Le mouvement pacifiste prend de l'ampleur aux États-Unis
New York — Un mouvement pacifiste, très opposé aux projets de guerre préventive contre l'Irak, est né il y a quelques mois aux États-Unis et semble prendre de l'ampleur, mobilisant des milliers de personnes dans le pays. Dans les semaines qui ont suivi les attaques du 11 septembre l'an dernier, la vague de patriotisme qui avait déferlé sur l'Amérique avait mis le mouvement pacifiste américain dans une position difficile.
Mais, alors que les tambours d'une guerre possible contre le régime de Saddam Hussein battent de plus en plus fort, les opposants à l'usage de la force militaire s'organisent et se font entendre avec de plus en plus de véhémence.Ils étaient 15 000 à 20 000 dimanche, dont plusieurs acteurs connus, pour un meeting organisé sur l'une des pelouses de Central Park, à New York. Des rassemblements similaires ont eu lieu dimanche à San Francisco (quelque 5000 personnes), Los Angeles (environ 3000), Portland (Oregon, 5000), Seattle (6000 à 8000), Chicago, Houston, Atlanta et deux douzaines d'autres villes plus petites. Ces réunions ont eu lieu à l'appel d'un collectif d'associations «libérales» (de gauche) et pacifistes regroupées sous le nom de «Not in our name» («Pas en notre nom» — site Internet: www.notinourname.net). Il fait circuler une déclaration «anti-guerre contre l'Irak» que de nombreuses vedettes du monde culturel (l'écrivain Gore Vidal, le réalisateur Oliver Stone, les acteurs Jessica Lange, Danny Glover, Susan Sarandon, Tim Robbins, Jane Fonda, Martin Sheen) ont déjà signé.
Prenant le micro sur la scène de Central Park, Susan Sarandon a lancé à une foule colorée et enthousiaste: «Ici, nous pouvons imaginer les conséquences que pourrait avoir une guerre sur des êtres humains dont nous verrons jamais les visages, dont nous ne saurons jamais les noms ou le nombre, tous tués préventivement en notre nom.»

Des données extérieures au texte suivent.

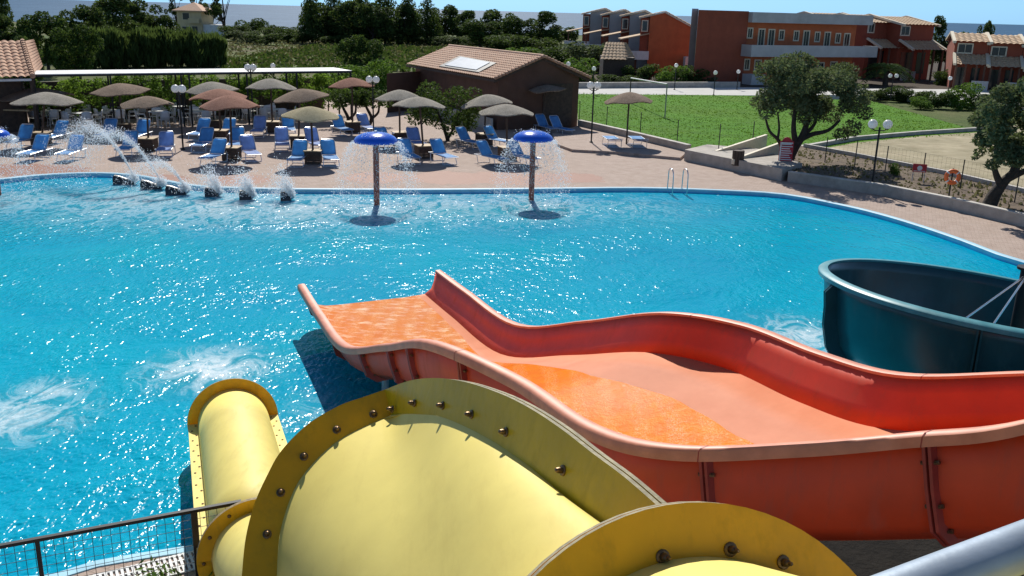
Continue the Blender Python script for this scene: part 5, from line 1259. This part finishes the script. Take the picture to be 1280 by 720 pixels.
# ================================================================== VEGETATION
def foliage(clumps, n, size, seed, mat, name, parent, up=0.0, aspect=.55, hollow=.35):
    rnd = random.Random(seed); wts = [c[3]**2.2 for c in clumps]; tot = sum(wts); mb = MB(); vs = []; fs = []
    for c, wt in zip(clumps, wts):
        m_ = max(4, int(n * wt / tot)); sq = c[4] if len(c) > 4 else .85
        for _ in range(m_):
            while True:
                x, y, z = rnd.uniform(-1, 1), rnd.uniform(-1, 1), rnd.uniform(-1, 1); q = x*x + y*y + z*z
                if q <= 1: break
            q = sqrt(q); g = (q ** hollow) / max(.05, q) * (1 + rnd.gauss(0, .07))
            p = V((c[0] + x*g*c[3], c[1] + y*g*c[3], c[2] + z*g*c[3]*sq))
            s = size * rnd.uniform(.6, 1.5)
            if up: a = V((rnd.gauss(0, 1-up), rnd.gauss(0, 1-up), 1)).normalized(); a = a * s * 2.2
            else: a = V((rnd.gauss(0, 1), rnd.gauss(0, 1), rnd.gauss(0, .75))).normalized() * s
            b = a.orthogonal().normalized(); b = (b * cos(rnd.uniform(0, 6)) + a.normalized().cross(b) * sin(rnd.uniform(0, 6)))
            b = b.normalized() * a.length * (aspect if not up else .14)
            o_ = len(vs); vs += [p - a*.5, p + b*.5 + a*.05, p + a*.5, p - b*.5 + a*.05]; fs.append((o_, o_+1, o_+2, o_+3))
    mb.v = [tuple(v) for v in vs]; mb.f = fs; mb.mi = [0]*len(fs)
    return mb.build(name, mat, parent, recalc=False)
def trunk(parent, paths, mat='bark', n=8):
    mb = MB()
    for pts, r0, r1 in paths:
        pts = cr([V(p) for p in pts], 4); m_ = len(pts); mb.tube(pts, [r0 + (r1-r0)*i/(m_-1) for i in range(m_)], n)
    return mb.build('trunk', mat, parent, True)
def proto(name, kind, seed, mat):
    """a tree about 1 m tall and 1 m wide, scaled where it is placed"""
    rnd = random.Random(seed); r = empty(name); r['category'] = 'tree'
    if kind == 'broad':
        cl = []
        for i in range(22):
            g = rnd.uniform(0, 6.28); q = sqrt(rnd.random()); z = rnd.uniform(.28, .9); rr = .36 * sqrt(max(.1, 1 - ((z - .5)/.52)**2)); cl.append((cos(g)*q*rr, sin(g)*q*rr, z, rnd.uniform(.09, .17)))
        foliage(cl, 6500, .046, seed, mat, 'crown', r)
        trunk(r, [([(0,0,0), (.01,0,.2), (.0,.02,.55)], .035, .015), ([(0,0,.2), (.12,.03,.42), (.2,.0,.6)], .02, .008), ([(0,0,.22), (-.12,-.04,.42), (-.2,.05,.62)], .02, .008)], 'bark_dark', 6)
    elif kind == 'cone':
        cl = []
        for i in range(46):
            z = .08 + .9 * (i/46); rr = .42 * (1 - z)**.75 + .03; g = i * 2.4; cl.append((cos(g)*rr*.6, sin(g)*rr*.6, z, rr*.5 + .025, .5))
        foliage(cl, 5200, .046, seed, mat, 'crown', r, hollow=.5); trunk(r, [([(0,0,0), (0,0,.5), (0,0,.95)], .03, .006)], 'bark_dark', 6)
    elif kind == 'airy':
        cl = []; tp = []
        for i in range(13):
            g = rnd.uniform(0, 6.28); q = rnd.uniform(.1, .40); z = rnd.uniform(.42, .95); c = (cos(g)*q*(1.1 - .35*z), sin(g)*q*(1.1 - .35*z), z); cl.append((*c, rnd.uniform(.06, .115)))
            tp.append(([(0,0,.15 + .2*rnd.random()), (c[0]*.5, c[1]*.5, z*.7), c], .013, .003))
        foliage(cl, 3600, .036, seed, mat, 'crown', r, hollow=.5); trunk(r, [([(0,0,0), (.02,0,.3), (.0,0,.75)], .028, .01)] + tp, 'bark_dark', 5)
    elif kind == 'bush':
        cl = [(rnd.uniform(-.34, .34), rnd.uniform(-.34, .34), rnd.uniform(.15, .75) * (1), rnd.uniform(.14, .24)) for _ in range(16)]
        cl = [(x, y, min(z, .95 - 1.3*(x*x + y*y)), q) for x, y, z, q in cl]
        foliage(cl, 3600, .062, seed, mat, 'crown', r, hollow=.4); trunk(r, [([(0,0,0), (.02,0,.3)], .03, .02)], 'bark_dark', 5)
    elif kind == 'reed':
        cl = [(rnd.uniform(-.42, .42), rnd.uniform(-.4, .4), rnd.uniform(.15, .8), rnd.uniform(.14, .2)) for _ in range(26)]
        foliage(cl, 4200, .12, seed, mat, 'crown', r, up=.72, hollow=.5); trunk(r, [([(0,0,0), (.01,0,.5)], .012, .006)], 'bark_dark', 5)
    elif kind == 'palm':
        mb = MB()
        for i in range(26):
            g = i * 2.4; el = rnd.uniform(.1, 1.2); L = .55; pts = [V((cos(g)*L*t*cos(el*(1-.3*t)), sin(g)*L*t*cos(el), .5 + L*t*sin(el) - .42*t*t)) for t in (0, .25, .5, .75, 1)]
            for a, b_ in zip(pts, pts[1:]):
                sd_ = V((-sin(g), cos(g), 0)) * .055
                for q in range(5):
                    c = a.lerp(b_, q/5)
                    for sg in (-1, 1): mb.add([c, c + sd_*sg*1.6 - V((0,0,.04)), c + sd_*sg*1.5 - V((0,0,.045)) + (b_-a)*.1, c + (b_-a)*.1], [(0,1,2,3)])
        mb.build('crown', mat, r, recalc=False); trunk(r, [([(0,0,0), (.01,0,.25), (0,0,.5)], .06, .05)], 'bark', 8)
    return r
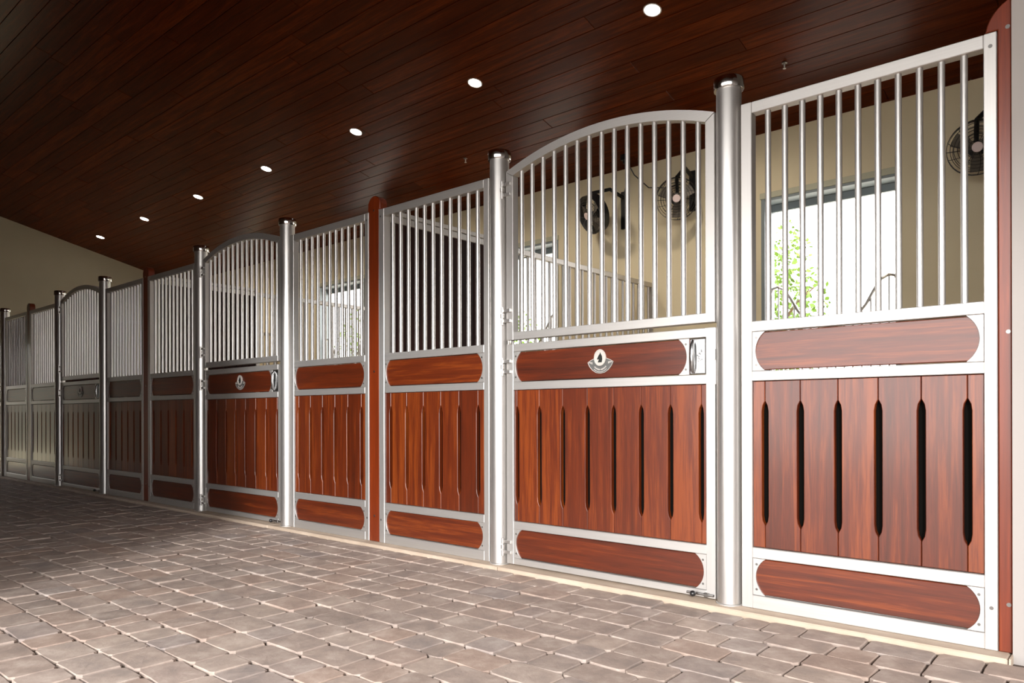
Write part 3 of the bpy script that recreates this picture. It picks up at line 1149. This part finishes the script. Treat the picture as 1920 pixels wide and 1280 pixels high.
# ---------------------------------------------------------------- fans
def make_fan(label, mount, head, face, cord=None):
    """mount: point on the back wall; head: centre of the cage; face: direction the grille looks"""
    t = thing('wall_fan', mount)
    tag(t, label, 'fan', 'black wall fans in the stalls')
    mo = Vector(mount)
    c = Vector(head) - mo
    f = Vector(face).normalized()
    u = f.cross(Vector((0, 0, 1))).normalized()
    w = u.cross(f).normalized()

    def P(a, b, d):
        return c + u * a + w * b + f * d
    # wall plate and arm
    MB().cbox(-0.035, 0.035, -0.035, -0.001, -0.24, 0.17, 0.004).build('wall_plate', M_BLACK, t)
    ar = MB()
    ar.tube([(0, -0.02, 0.10), (c.x * .35, c.y * .5 - .02, 0.17), P(0, 0.21, -0.07)], 0.020, 8)
    ar.tube([P(0, 0.215, -0.07), P(0, 0.12, -0.11), P(0, 0, -0.12)], 0.018, 8)
    ar.build('bracket', M_BLACK, t)
    R = 0.205
    n = 36

    def circ(r, d):
        return [P(r * math.cos(2 * PI * k / n), r * math.sin(2 * PI * k / n), d) for k in range(n)]
    # housing drum (thin rolled band)
    hs = MB()
    hs.ring([circ(R, 0.035), circ(R, -0.075)] , False, False)
    hs.ring([circ(R - 0.006, -0.075), circ(R - 0.006, 0.035)], False, False)
    hs.build('housing', M_BLACK, t)
    cg = MB()
    for r, d in ((R, 0.037), (0.180, 0.050), (0.155, 0.058), (0.130, 0.064), (0.105, 0.068), (0.080, 0.071), (0.055, 0.073)):
        cg.loop_tube(circ(r, d), 0.0022, 4)
    for k in range(10):
        a = 2 * PI * k / 10
        pts = []
        for r, d, tw in ((0.036, 0.074, 0), (0.080, 0.071, .06), (0.130, 0.064, .14), (0.180, 0.050, .24), (R, 0.037, .3)):
            pts.append(P(r * math.cos(a + tw), r * math.sin(a + tw), d))
        cg.tube(pts, 0.0022, 4)
    cg.build('front_cage', M_BLACKWIRE, t)
    rc = MB()
    for r, d in ((0.16, -0.085), (0.11, -0.092), (0.06, -0.096)):
        rc.loop_tube(circ(r, d), 0.0022, 4)
    for k in range(6):
        a = 2 * PI * k / 6
        rc.tube([P(0.04 * math.cos(a), 0.04 * math.sin(a), -0.098), P(R * math.cos(a), R * math.sin(a), -0.075)], 0.003, 4)
    rc.build('rear_cage', M_BLACKWIRE, t)
    mt = MB()
    mt.ring([[P(r * math.cos(2 * PI * k / 16), r * math.sin(2 * PI * k / 16), d) for k in range(16)] for r, d in ((0.045, -0.16), (0.060, -0.15), (0.060, -0.07), (0.03, -0.06), (0.03, 0.0))], True, True)
    mt.build('motor', M_BLACK, t)
    for k in range(3):
        a = 2 * PI * k / 3 + 0.5
        vs = []
        for r, wd, tw in ((0.03, 0.03, 0.02), (0.10, 0.055, 0.018), (0.185, 0.065, 0.010)):
            for s in (-1, 1):
                aa = a + s * wd / r * 0.8
                vs.append(P(r * math.cos(aa), r * math.sin(aa), -0.01 + s * tw))
        th = [Vector(p) - f * 0.003 for p in vs]
        m = MB()
        m.add(vs + th, [(0, 1, 3, 2), (2, 3, 5, 4), (6, 8, 9, 7), (8, 10, 11, 9), (0, 2, 8, 6), (2, 4, 10, 8), (1, 7, 9, 3), (3, 9, 11, 5), (4, 5, 11, 10), (0, 6, 7, 1)], False)
        m.build('blade', M_BLADE, t)
    hb = MB()
    hb.ring([[P(r * math.cos(2 * PI * k / 20), r * math.sin(2 * PI * k / 20), d) for k in range(20)] for r, d in ((0.038, 0.070), (0.038, 0.077), (0.032, 0.080))], True, True)
    hb.build('hub_badge', M_FANLOGO, t)
    if cord:
        MB().tube([Vector(p) - mo for p in cord], 0.006, 6).build('cord', M_BLACKWIRE, t)
    return t


def toward_cam(p, dx=0, dz=0):
    v = cam.matrix_world.translation - Vector(p)
    return v


h2 = (-3.14, 3.42, 3.01)
make_fan('black wall fan facing the aisle behind the nearest stall door, beside the partition', (-3.11, YB, 3.18), h2, (0.42, -0.86, -0.22),
         [(-3.80, 3.50, 3.60), (-3.74, 3.60, 3.42), (-3.60, 3.66, 3.27), (-3.36, 3.66, 3.22), (-3.16, 3.66, 3.24)])
h1 = (-4.12, 3.36, 3.02)
make_fan('black wall fan seen from its side, cage pointing away, through the nearest arched door', (-3.93, YB, 3.13), h1, (-0.38, -0.84, -0.40),
         [(-3.80, 3.50, 3.60), (-3.83, 3.60, 3.45), (-3.90, 3.68, 3.33), (-3.93, 3.69, 3.25)])
h3 = (-0.59, 3.46, 2.92)
make_fan('black wall fan at the edge of the panel next to the white wall', (-0.45, YB, 3.10), h3, (0.18, -0.94, -0.22))
make_fan('black wall fan seen through the middle stall door, beside the partition', (-3.11 - L, YB, 3.18), (-3.14 - L, 3.42, 3.01), (0.42, -0.86, -0.22))
make_fan('black wall fan turned away, seen through the middle stall door', (-3.93 - L, YB, 3.13), (-4.12 - L, 3.36, 3.02), (-0.38, -0.84, -0.40))

ob = thing('ceiling_outlet', (-3.79, 3.49, ceil_z(3.49) - 0.001))
tag(ob, 'small black power outlet box on the ceiling above the two fans', 'outlet')
MB().cbox(-0.035, 0.035, -0.035, 0.035, -0.05, 0.012, 0.004).build('box', M_BLACK, ob)
MB().tube([(0, 0, -0.05), (0, 0, -0.085)], 0.018, 10).build('plug', M_BLACK, ob)
for (hx, hy, lab) in ((-1.855, 2.868, 'small metal sprinkler on the ceiling above the panel next to the white wall'),
                      (-5.461, 2.787, 'small metal sprinkler on the ceiling left of the nearest hinge post')):
    s = thing('ceiling_sprinkler', (hx, hy, ceil_z(hy)))
    tag(s, lab, 'sprinkler', 'ceiling sprinklers')
    MB().lathe([(0.022, 0.004), (0.022, -0.004), (0.012, -0.006)], 0, 0, 14).build('escutcheon', M_DARKST, s)
    MB().lathe([(0.007, -0.004), (0.007, -0.035), (0.004, -0.04)], 0, 0, 10).lathe([(0.013, -0.044), (0.013, -0.047)], 0, 0, 12).tube([(0, 0, -.04), (0, 0, -.045)], .004, 6).build('nozzle', M_TUBE, s)

# ---------------------------------------------------------------- recessed ceiling lights
LX = [-2.50, -4.41, -6.24, -8.10, -9.93, -11.74, -13.56]
LL = ['nearest', 'second', 'third', 'fourth', 'fifth', 'sixth', 'farthest']
ang = math.atan(-SL)
dl = None
for i, x in enumerate(LX):
    if dl is None:
        dl = thing('recessed_light')
        n = 28
        rg = MB()
        rg.ring([[(r * math.cos(-2 * PI * k / n), r * math.sin(-2 * PI * k / n), z) for k in range(n)] for r, z in ((0.072, 0.002), (0.071, -0.003), (0.062, -0.004), (0.058, 0.001))], False, False)
        rg.build('trim_ring', M_TRIM, dl)
        MB().ring([[(r * math.cos(-2 * PI * k / n), r * math.sin(-2 * PI * k / n), z) for k in range(n)] for r, z in ((0.059, 0.0), (0.058, -0.002))], False, True).build('lamp_lens', M_LENS, dl)
        o = dl
    else:
        o = copy_tree(dl)
    o.location = (x, 1.848, ceil_z(1.848) + 0.0)
    o.rotation_euler = (ang, 0, 0)
    tag(o, '%s round recessed ceiling light in the row over the stalls, counted from the white wall' % LL[i], 'ceiling light', 'recessed ceiling lights')
    ld = bpy.data.lights.new('downlight', 'SPOT')
    ld.energy = 140
    ld.spot_size = math.radians(100)
    ld.spot_blend = 0.8
    ld.shadow_soft_size = 0.12
    ld.color = (1.0, 0.86, 0.68)
    lo = bpy.data.objects.new('downlight', ld)
    COL.objects.link(lo)
    lo.location = (x, 1.848, ceil_z(1.848) - 0.02)
    lo.rotation_euler = (math.radians(28), 0, 0)      # beam tilt added to brighten the back wall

Plusieurs orateurs ont demandé aux manifestants de contacter leurs élus pour leur dire leur opposition à une campagne militaire contre Bagdad et ont fait copieusement conspué le président George W. Bush. «Dans ce pays, lorsque Bush lance: "Vous êtes avec nous ou avec les terroristes", il s'agit d'un effort délibéré pour décourager les gens de s'exprimer», estimait récemment Mary Lou Greenberg, l'une des fondatrices de «Not in our name».
Ce mouvement, particulièrement présent dans les campus universitaires, rassemble d'anciens opposants à la guerre du Vietnam, des membres des organisations anti-mondialisation et des figures traditionnelles de la gauche américaine.
Ils devraient être confortés par les résultats d'un sondage publié hier par la chaîne CBS et le New York Times, selon lequel 56 % des personnes interrogées sont opposées au lancement de guerres préventives, et les deux tiers souhaitent qu'avant d'envisager l'option militaire, les inspecteurs en désarmement de l'ONU puissent mener à bien leur mission en Irak.